После фильма я задала пару вопросов о семье Нине, которая не смогла приехать в Анси, поскольку отлеживалась дома после операции.

- Вы говорите, что ваш отец был воспитан в религиозной семье, но не был сам религиозным человеком, а в вашей семье, когда вы росли, праздновали Песах? Какое значение для вас имеет то, что вы еврейка?
- Мы праздновали Песах, но не верили в Бога. Мы читали слова, это был ежегодный ритуал, но никто из моей семьи не был религиозным. Для меня быть еврейкой – это просто истина. Это описывает базовый факт о моем воспитании и истории семьи. Но может быть «еврейка\иудейка» ("Jew") - это не самое точное слово, поскольку оно подразумевает религию. «Ашкеназка», наверное более точно. Лучшее слово, которое описывает мое истинное наследство – это "Yid". Я со всех сторон произошла от говорящих на идише, от идишистской культуры. Даже мои бабушки и дедушки с обеих сторон немного говорили на идише. А я не говорю и это печально.

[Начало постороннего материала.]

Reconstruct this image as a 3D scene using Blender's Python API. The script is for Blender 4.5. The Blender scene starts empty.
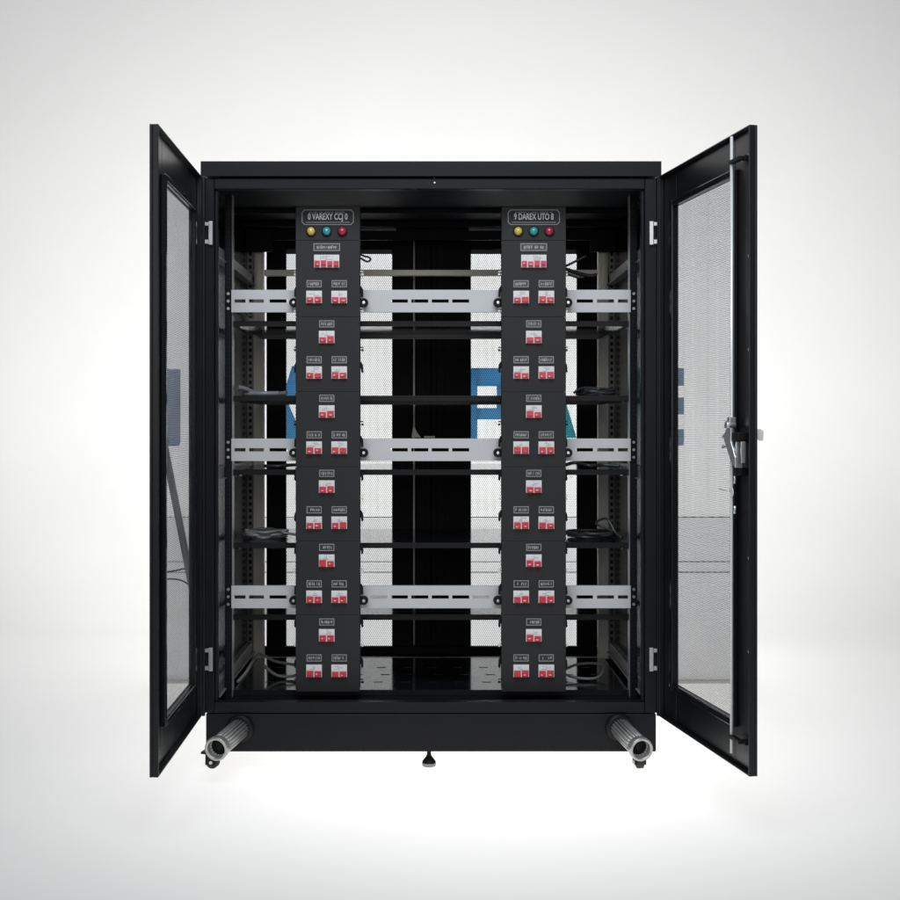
import bpy, bmesh, math, random
from mathutils import Vector, Matrix
random.seed(11)
R = math.radians

# ------------------------------------------------------------------ camera
scn = bpy.context.scene
COL = scn.collection
D, F, VX, VY, CZ = 4.3, 1290.0, 431.0, 425.0, 1.15
cd = bpy.data.cameras.new('camera'); cam = bpy.data.objects.new('camera', cd); COL.objects.link(cam)
cam.location = (0, -D, CZ); cam.rotation_euler = (R(90), 0, 0)
cd.sensor_width = 36.0; cd.lens = 36.0 * F / 900.0
cd.shift_x = (450 - VX) / 900.0; cd.shift_y = (VY - 450) / 900.0
cd.clip_start = 0.05; cd.clip_end = 200
scn.camera = cam
# ------------------------------------------------------------------ world and lamps (a studio, its translucent sweep lit through by added lamps)
w = bpy.data.worlds.new('World'); scn.world = w; w.use_nodes = True
bg = w.node_tree.nodes['Background']; bg.inputs[0].default_value = (0.86, 0.92, 1.0, 1); bg.inputs[1].default_value = 0.11
scn.view_settings.view_transform = 'Standard'; scn.view_settings.look = 'None'
scn.view_settings.exposure = 0.0; scn.view_settings.gamma = 1.0; scn.view_settings.use_curve_mapping = False
scn.cycles.use_denoising = True
scn.cycles.transparent_max_bounces = 24
scn.cycles.max_bounces = 10
scn.cycles.sample_clamp_indirect = 6.0

def area(name, loc, target, sx, sy, power, col=(1, 1, 1), spread=180):
    l = bpy.data.lights.new(name, 'AREA'); l.shape = 'RECTANGLE'; l.size = sx; l.size_y = sy
    l.energy = power; l.color = col; l.spread = R(spread)
    o = bpy.data.objects.new(name, l); COL.objects.link(o); o.location = loc
    d = Vector(target) - Vector(loc); o.rotation_euler = d.to_track_quat('-Z', 'Y').to_euler()
    return o
area('key_softbox', (-0.25, -2.5, 4.0), (0, 0.0, 1.5), 3.0, 1.4, 124, (0.83, 0.915, 1.0))
area('added_front_fill', (0.5, -6.5, 2.2), (0, 0, 1.3), 4.0, 2.6, 92, (1.0, 0.97, 0.94))  # unseen fill, added to lighten the front and the cabinet interior
area('added_backdrop_backlight', (0.0, 9.6, 1.2), (0, 4.0, 1.4), 5.8, 3.4, 440)  # added out of sight so the backdrop sheet glows through
area('added_floor_underlight', (0.2, 0.25, -1.6), (0.2, 0.25, 0), 1.25, 1.8, 45)  # added under the floor so it glows without contact shadows
area('added_curve_backlight', (0.0, 4.6, -2.6), (0, 3.4, 0.0), 4.8, 1.8, 130)  # added below the curve to lift the dim band there
area('added_far_floor_underlight', (0.0, 2.4, -2.0), (0, 2.1, 0.0), 4.0, 1.0, 36)  # added beneath the far floor, evens out its brightness
area('added_wall_backlight', (0.35, 2.6, 1.15), (0.3, 1.45, 1.1), 2.2, 1.7, 30)  # hidden light added so the translucent wall and letters glow

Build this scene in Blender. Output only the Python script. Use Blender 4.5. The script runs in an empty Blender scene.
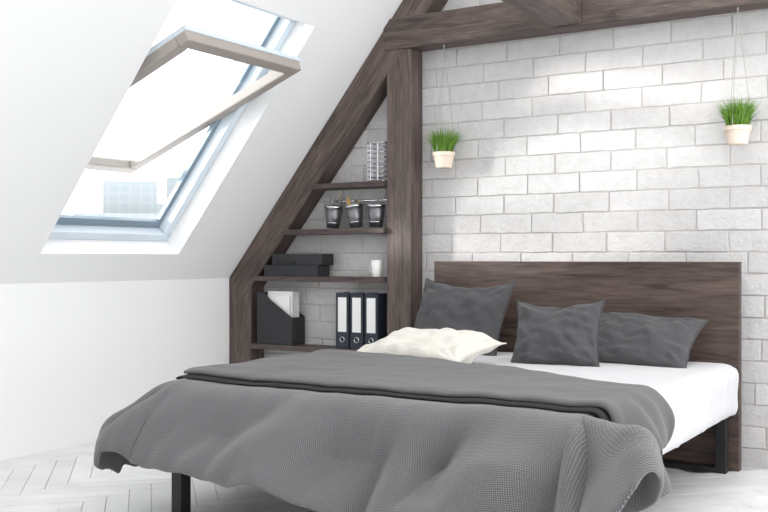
import bpy, bmesh, math, random
from mathutils import Vector, Matrix, noise
random.seed(7)
scene=bpy.context.scene
scene.view_settings.view_transform='Standard'
COL=scene.collection
FLOOR_L=-4.64
TH=math.atan(1.24); CT=math.cos(TH); ST=math.sin(TH)
X0=-4.64; Z0=0.965
YF=5.42; YW=5.58

# ---------------- materials ----------------
def srgb(r,g,b,k=1.0):
    f=lambda c:((c/255)/12.92 if c/255<=0.04045 else ((c/255+0.055)/1.055)**2.4)
    return (f(r)*k,f(g)*k,f(b)*k,1)
def newmat(name):
    m=bpy.data.materials.new(name); m.use_nodes=True
    nt=m.node_tree; b=nt.nodes['Principled BSDF']
    return m,nt,b
def simple(name,col,rough=0.5,metal=0.0,var=0.04,scale=12,bump=0.0,bscale=60):
    m,nt,b=newmat(name)
    tc=nt.nodes.new('ShaderNodeTexCoord')
    n=nt.nodes.new('ShaderNodeTexNoise'); n.inputs['Scale'].default_value=scale; n.inputs['Detail'].default_value=4
    nt.links.new(tc.outputs['Object'],n.inputs['Vector'])
    mix=nt.nodes.new('ShaderNodeMixRGB')
    mix.inputs[1].default_value=tuple(c*(1-var) for c in col[:3])+(1,)
    mix.inputs[2].default_value=tuple(min(1,c*(1+var)) for c in col[:3])+(1,)
    nt.links.new(n.outputs['Fac'],mix.inputs[0]); nt.links.new(mix.outputs[0],b.inputs['Base Color'])
    b.inputs['Roughness'].default_value=rough; b.inputs['Metallic'].default_value=metal
    if bump>0:
        n2=nt.nodes.new('ShaderNodeTexNoise'); n2.inputs['Scale'].default_value=bscale; n2.inputs['Detail'].default_value=5
        nt.links.new(tc.outputs['Object'],n2.inputs['Vector'])
        bp=nt.nodes.new('ShaderNodeBump'); bp.inputs['Strength'].default_value=bump; bp.inputs['Distance'].default_value=0.01
        nt.links.new(n2.outputs['Fac'],bp.inputs['Height']); nt.links.new(bp.outputs[0],b.inputs['Normal'])
    return m
def wood(name,dark,light,axis='X',rot=0.0,rough=0.55,s=1.0):
    m,nt,b=newmat(name)
    tc=nt.nodes.new('ShaderNodeTexCoord')
    mp0=nt.nodes.new('ShaderNodeMapping'); mp0.inputs['Rotation'].default_value=(0,rot,0)
    nt.links.new(tc.outputs['Object'],mp0.inputs['Vector'])
    mp=nt.nodes.new('ShaderNodeMapping')
    sc={'X':(1.2,14,14),'Y':(14,1.2,14),'Z':(14,14,1.2)}[axis]
    mp.inputs['Scale'].default_value=tuple(v*s for v in sc)
    nt.links.new(mp0.outputs[0],mp.inputs['Vector'])
    n=nt.nodes.new('ShaderNodeTexNoise'); n.inputs['Scale'].default_value=1.1; n.inputs['Detail'].default_value=9; n.inputs['Roughness'].default_value=0.65; n.inputs['Distortion'].default_value=1.5
    nt.links.new(mp.outputs[0],n.inputs['Vector'])
    n3=nt.nodes.new('ShaderNodeTexNoise'); n3.inputs['Scale'].default_value=8; n3.inputs['Detail'].default_value=6
    nt.links.new(mp.outputs[0],n3.inputs['Vector'])
    add=nt.nodes.new('ShaderNodeMixRGB'); add.inputs[0].default_value=0.35
    nt.links.new(n.outputs['Fac'],add.inputs[1]); nt.links.new(n3.outputs['Fac'],add.inputs[2])
    cr=nt.nodes.new('ShaderNodeValToRGB')
    cr.color_ramp.elements[0].position=0.38; cr.color_ramp.elements[0].color=dark
    cr.color_ramp.elements[1].position=0.62; cr.color_ramp.elements[1].color=light
    nt.links.new(add.outputs[0],cr.inputs[0]); nt.links.new(cr.outputs[0],b.inputs['Base Color'])
    b.inputs['Roughness'].default_value=rough
    bp=nt.nodes.new('ShaderNodeBump'); bp.inputs['Strength'].default_value=0.35; bp.inputs['Distance'].default_value=0.006
    nt.links.new(add.outputs[0],bp.inputs['Height']); nt.links.new(bp.outputs[0],b.inputs['Normal'])
    return m
def knit(name,c1,c2,scale=1.0,bump=0.5,rough=0.95,sheen=0.25,wr=0.0):
    m,nt,b=newmat(name)
    tc=nt.nodes.new('ShaderNodeTexCoord')
    def wave(rot,sc):
        mp=nt.nodes.new('ShaderNodeMapping'); mp.inputs['Rotation'].default_value=(0,0,rot)
        nt.links.new(tc.outputs['UV'],mp.inputs['Vector'])
        w=nt.nodes.new('ShaderNodeTexWave'); w.inputs['Scale'].default_value=sc; w.inputs['Distortion'].default_value=1.2; w.inputs['Detail'].default_value=1; w.inputs['Detail Scale'].default_value=2
        nt.links.new(mp.outputs[0],w.inputs['Vector']); return w
    w1=wave(0.0,26*scale); w2=wave(1.5708,26*scale)
    mul=nt.nodes.new('ShaderNodeMixRGB'); mul.blend_type='MULTIPLY'; mul.inputs[0].default_value=1
    nt.links.new(w1.outputs['Fac'],mul.inputs[1]); nt.links.new(w2.outputs['Fac'],mul.inputs[2])
    mix=nt.nodes.new('ShaderNodeMixRGB'); mix.inputs[1].default_value=c1; mix.inputs[2].default_value=c2
    nt.links.new(mul.outputs[0],mix.inputs[0]); nt.links.new(mix.outputs[0],b.inputs['Base Color'])
    b.inputs['Roughness'].default_value=rough
    b.inputs['Sheen Weight'].default_value=sheen; b.inputs['Sheen Roughness'].default_value=0.5
    bp=nt.nodes.new('ShaderNodeBump'); bp.inputs['Strength'].default_value=bump; bp.inputs['Distance'].default_value=0.003
    nt.links.new(mul.outputs[0],bp.inputs['Height'])
    last=bp
    if wr>0:
        n2=nt.nodes.new('ShaderNodeTexNoise'); n2.inputs['Scale'].default_value=7; n2.inputs['Detail'].default_value=3; n2.inputs['Distortion'].default_value=1.5
        nt.links.new(tc.outputs['UV'],n2.inputs['Vector'])
        b2=nt.nodes.new('ShaderNodeBump'); b2.inputs['Strength'].default_value=wr; b2.inputs['Distance'].default_value=0.03
        nt.links.new(n2.outputs['Fac'],b2.inputs['Height']); nt.links.new(bp.outputs[0],b2.inputs['Normal']); last=b2
    nt.links.new(last.outputs[0],b.inputs['Normal'])
    return m

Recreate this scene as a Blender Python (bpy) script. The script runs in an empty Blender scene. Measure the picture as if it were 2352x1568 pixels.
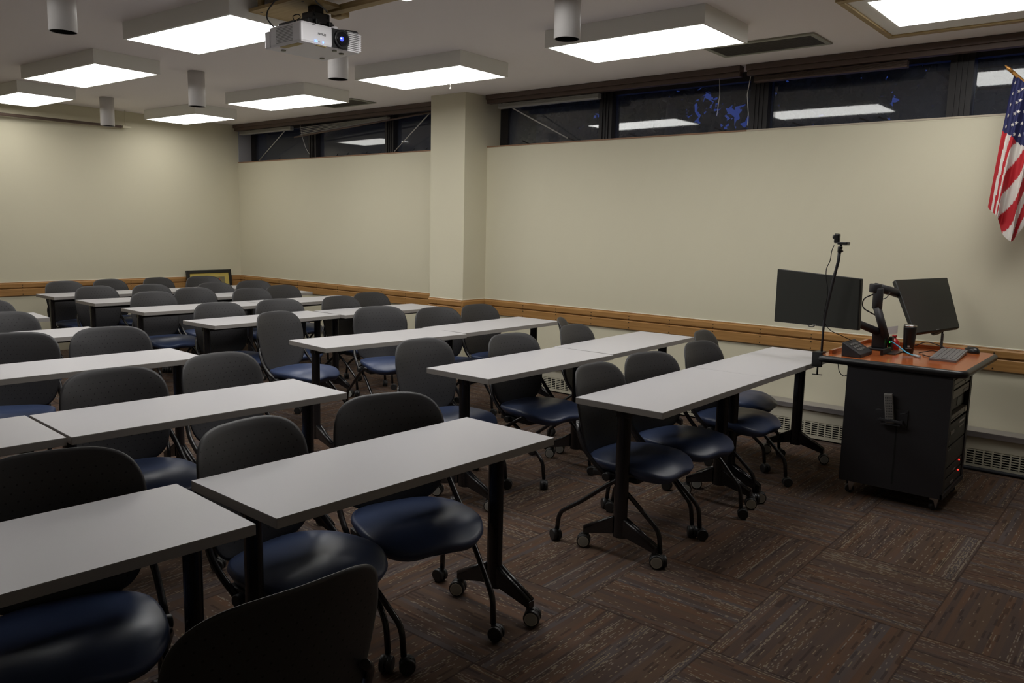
import bpy, bmesh, math, random
from mathutils import Vector, Matrix
from math import sin, cos, pi, radians
random.seed(7)
SC = bpy.context.scene
COL = SC.collection

# ---------------------------------------------------------------- camera, world, exposure
CAM_H, YAW, PITCH, ROLL, FPX = 1.5308, 0.8785, -0.1398, 0.0224, 1842.0
cd = bpy.data.cameras.new('camera'); cam = bpy.data.objects.new('camera', cd); COL.objects.link(cam)
cd.sensor_width = 36.0; cd.lens = FPX * 36.0 / 2352.0; cd.clip_start = 0.05; cd.clip_end = 200
F_ = Vector((sin(YAW)*cos(PITCH), cos(YAW)*cos(PITCH), sin(PITCH)))
R0 = Vector((cos(YAW), -sin(YAW), 0)); U0 = R0.cross(F_)
R_ = R0*cos(ROLL) + U0*sin(ROLL); U_ = -R0*sin(ROLL) + U0*cos(ROLL)
m = Matrix((R_, U_, -F_)).transposed().to_4x4(); m.translation = Vector((0, 0, CAM_H))
cam.matrix_world = m
SC.camera = cam
world = bpy.data.worlds.new('dusk_sky'); SC.world = world; world.use_nodes = True
bg = world.node_tree.nodes['Background']
bg.inputs[0].default_value = (0.055, 0.12, 0.62, 1); bg.inputs[1].default_value = 0.20
SC.view_settings.view_transform = 'Standard'; SC.view_settings.look = 'None'
SC.view_settings.gamma = 1.0; SC.view_settings.use_curve_mapping = False
SC.view_settings.exposure = 0.82
try:
    SC.cycles.max_bounces = 8; SC.cycles.diffuse_bounces = 4; SC.cycles.glossy_bounces = 4
    SC.cycles.transparent_max_bounces = 12; SC.cycles.sample_clamp_indirect = 6.0
except Exception: pass
LAMP = 4.6          # radiance of the fluorescent diffusers

# ---------------------------------------------------------------- room measures
WX, BY, ZC = 6.155, 10.008, 2.825      # window wall, back wall, ceiling
LX, FY = -3.6, -3.2                    # the walls behind the camera
SILL = 2.341; GX = 6.36                # window sill height, glass plane
TH, TL, TW = 0.746, 1.2066, 0.4639     # table height, length, depth

# ---------------------------------------------------------------- material helpers
def mat(name, col, rough=0.5, metal=0.0, spec=None, bump=0.0, bscale=200.0, var=0.0, vscale=6.0, emit=None, es=1.0, coat=0.0):
    M = bpy.data.materials.new(name); M.use_nodes = True; nt = M.node_tree; b = nt.nodes['Principled BSDF']
    b.inputs['Base Color'].default_value = (*col, 1); b.inputs['Roughness'].default_value = rough
    b.inputs['Metallic'].default_value = metal
    if spec is not None: b.inputs['Specular IOR Level'].default_value = spec
    if coat: b.inputs['Coat Weight'].default_value = coat; b.inputs['Coat Roughness'].default_value = 0.12
    tc = nt.nodes.new('ShaderNodeTexCoord')
    if var > 0:
        n = nt.nodes.new('ShaderNodeTexNoise'); n.inputs['Scale'].default_value = vscale; n.inputs['Detail'].default_value = 4
        nt.links.new(tc.outputs['Object'], n.inputs['Vector'])
        mx = nt.nodes.new('ShaderNodeMix'); mx.data_type = 'RGBA'
        mx.inputs[6].default_value = (*[c*(1-var) for c in col], 1); mx.inputs[7].default_value = (*[min(1, c*(1+var)) for c in col], 1)
        nt.links.new(n.outputs['Fac'], mx.inputs[0]); nt.links.new(mx.outputs[2], b.inputs['Base Color'])
    if bump > 0:
        n2 = nt.nodes.new('ShaderNodeTexNoise'); n2.inputs['Scale'].default_value = bscale
        nt.links.new(tc.outputs['Object'], n2.inputs['Vector'])
        bp = nt.nodes.new('ShaderNodeBump'); bp.inputs['Strength'].default_value = bump; bp.inputs['Distance'].default_value = 0.002
        nt.links.new(n2.outputs['Fac'], bp.inputs['Height']); nt.links.new(bp.outputs[0], b.inputs['Normal'])
    if emit:
        b.inputs['Emission Color'].default_value = (*emit, 1); b.inputs['Emission Strength'].default_value = es
    return M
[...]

- Что вы имеете в виду, когда говорите, что ваш отец "верит в деньги" и рисуете его лицо на долларе?
- Когда я говорю, что мой отец верит в деньги, я подразумеваю, что он верит в «финансовую стабильность», что хорошая работа и гарантированный источник дохода - это ключ к безопасности. Это имело для него первостепенное значение, несмотря на то, что за свою жизнь он был свидетелем обрушения рынков, денежной инфляции, потери рабочих мест и падения различных государств. Это своего рода религиозная вера.

Мой отец был математиком, профессором университета. Когда он был молод, в США университетские рабочие места были защищенными, многочисленными и хорошо оплачивались. Несмотря на то, что все это полностью изменилось – университетская зарплата упала, рабочих мест стало мало, выгода и защищенность работы исчезли, а погоня за учеными степенями стала бесполезной, - он продолжал считать, что это правильный путь. Мои брат и сестра пробовали следовать ему, но оба они не стали профессорами - не из-за отсутствия способностей, а потому, что мир изменился. Но его это не заботило, это была его вера.

Ему было все равно, будем ли мы профессорами математики, он просто считал, что быть университетским профессором чего либо – значит быть в безопасности. Очевидно, что это уже не так, но в его время так было.

Насколько я знаю, у него не было такой религиозной страсти к математике, как у меня религиозная страсть к искусству. Он не был таким типом математика. Я думаю, что он любил математику, но в основном это была его работа. Еще он был политиком; когда я был ребенком, он был мэром нашего города Урбана в Иллинойсе.